The protection afforded to minority shareholders by which to assert the rights of the company in an action for a wrong that is alleged to have been done to the company by the majority.
Bit of history: Under the law as it stood until recently, aggrieved minority shareholders generally found it easier to kill off the company by petitioning for its winding up under the just and equitable ground. This was because of the procedural obstacles established in Foss v Harbottle
Case law concerned:
Foss v Harbottle – which concerned the misapplication of the property of the company by the directors.

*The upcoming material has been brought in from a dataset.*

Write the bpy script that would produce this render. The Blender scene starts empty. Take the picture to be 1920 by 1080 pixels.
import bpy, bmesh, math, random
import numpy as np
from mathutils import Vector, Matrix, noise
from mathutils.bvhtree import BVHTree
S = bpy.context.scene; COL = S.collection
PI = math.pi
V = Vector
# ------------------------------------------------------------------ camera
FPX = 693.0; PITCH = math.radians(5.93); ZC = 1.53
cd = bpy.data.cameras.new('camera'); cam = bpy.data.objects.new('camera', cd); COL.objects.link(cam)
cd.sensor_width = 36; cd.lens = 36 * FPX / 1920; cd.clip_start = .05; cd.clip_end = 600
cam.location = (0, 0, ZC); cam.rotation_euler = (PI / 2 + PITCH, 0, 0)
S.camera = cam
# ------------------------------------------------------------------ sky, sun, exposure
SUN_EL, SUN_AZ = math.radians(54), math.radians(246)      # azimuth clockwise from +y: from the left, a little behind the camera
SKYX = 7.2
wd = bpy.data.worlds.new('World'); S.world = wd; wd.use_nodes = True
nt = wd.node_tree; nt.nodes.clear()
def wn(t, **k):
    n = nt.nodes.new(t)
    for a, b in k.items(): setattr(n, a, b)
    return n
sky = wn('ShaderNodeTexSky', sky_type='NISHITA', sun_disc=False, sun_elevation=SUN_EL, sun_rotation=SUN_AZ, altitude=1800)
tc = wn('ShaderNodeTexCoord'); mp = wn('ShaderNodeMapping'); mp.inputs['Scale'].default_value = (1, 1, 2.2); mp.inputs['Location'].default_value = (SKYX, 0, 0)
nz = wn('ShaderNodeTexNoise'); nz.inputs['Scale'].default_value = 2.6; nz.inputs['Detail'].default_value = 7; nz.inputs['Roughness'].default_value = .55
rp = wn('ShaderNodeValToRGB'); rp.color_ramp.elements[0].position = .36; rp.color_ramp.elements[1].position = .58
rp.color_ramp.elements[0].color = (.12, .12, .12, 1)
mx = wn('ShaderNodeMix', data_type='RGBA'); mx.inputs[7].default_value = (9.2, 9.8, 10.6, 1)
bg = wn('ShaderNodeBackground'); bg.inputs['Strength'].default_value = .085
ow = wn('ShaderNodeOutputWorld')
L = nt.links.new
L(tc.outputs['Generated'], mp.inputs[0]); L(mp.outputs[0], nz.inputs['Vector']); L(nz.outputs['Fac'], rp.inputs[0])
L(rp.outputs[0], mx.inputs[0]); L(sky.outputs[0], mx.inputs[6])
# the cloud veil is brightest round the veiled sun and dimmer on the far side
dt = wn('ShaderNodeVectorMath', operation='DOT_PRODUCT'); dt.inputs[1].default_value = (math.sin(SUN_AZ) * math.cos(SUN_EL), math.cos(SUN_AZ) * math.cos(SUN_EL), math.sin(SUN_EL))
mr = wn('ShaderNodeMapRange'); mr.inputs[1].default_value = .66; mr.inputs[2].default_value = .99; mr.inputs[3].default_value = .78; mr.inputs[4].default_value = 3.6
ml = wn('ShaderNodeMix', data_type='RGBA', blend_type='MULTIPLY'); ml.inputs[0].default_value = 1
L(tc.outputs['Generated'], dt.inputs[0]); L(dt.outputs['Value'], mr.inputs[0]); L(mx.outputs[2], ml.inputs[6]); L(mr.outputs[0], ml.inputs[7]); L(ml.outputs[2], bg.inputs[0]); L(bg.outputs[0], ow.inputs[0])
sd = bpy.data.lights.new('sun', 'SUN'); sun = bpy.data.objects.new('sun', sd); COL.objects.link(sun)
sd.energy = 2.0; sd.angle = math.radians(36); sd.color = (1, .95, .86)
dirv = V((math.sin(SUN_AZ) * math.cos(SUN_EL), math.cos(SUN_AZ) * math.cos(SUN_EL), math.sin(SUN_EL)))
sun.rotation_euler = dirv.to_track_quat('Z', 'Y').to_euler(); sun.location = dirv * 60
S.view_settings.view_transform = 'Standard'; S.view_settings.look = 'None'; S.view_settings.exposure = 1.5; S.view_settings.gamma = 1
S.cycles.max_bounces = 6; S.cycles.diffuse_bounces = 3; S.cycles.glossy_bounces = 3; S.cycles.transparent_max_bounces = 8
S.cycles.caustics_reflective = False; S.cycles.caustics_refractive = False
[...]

Since the claimants could not satisfy the liabilities or wind up the affairs of the company, they sought to complain of the losses and expenses occasioned by the acts of the defendants.
It was held that in “any legal proceedings in which a wrong is alleged to have been done to a company, the proper claimant is the company”. Although logical on its face, the rule presented multitudinous frustration for courts over the years.

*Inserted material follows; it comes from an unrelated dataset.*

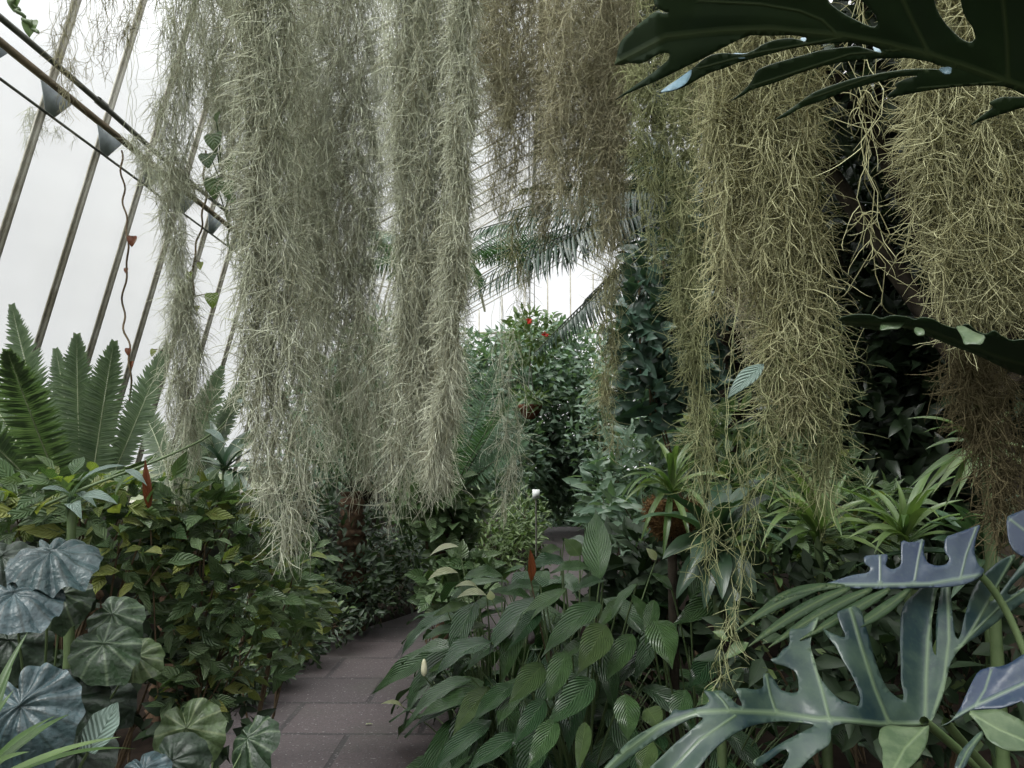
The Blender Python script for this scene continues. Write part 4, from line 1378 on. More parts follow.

What is the basis of the rule in Foss v Harbottle?
The court will not ordinarily entertain an action brought on behalf of the company by a shareholder. As identified in Carlen v Drury by Lord Eldon in which he declared that, “the court is not required to be on every occasion to take the management of every playhouse and brew house in the Kingdom”.
WHY?
To prevent a multiplicity of actions, which in return may make the courts order ineffective.
What academics have to say about Foss?
Sugarman acclaimed on the Law Commission’s consultation paper on shareholder remedies 1997, that the rules governing shareholder remedies in English company law are notoriously convoluted. Towering over this area, like Frankenstein’s monster, stands the legacy of Foss v Harbottle. While not a gothic novel, it has nonetheless generated its own horror stories of unfulfilled rights and ruinous litigation.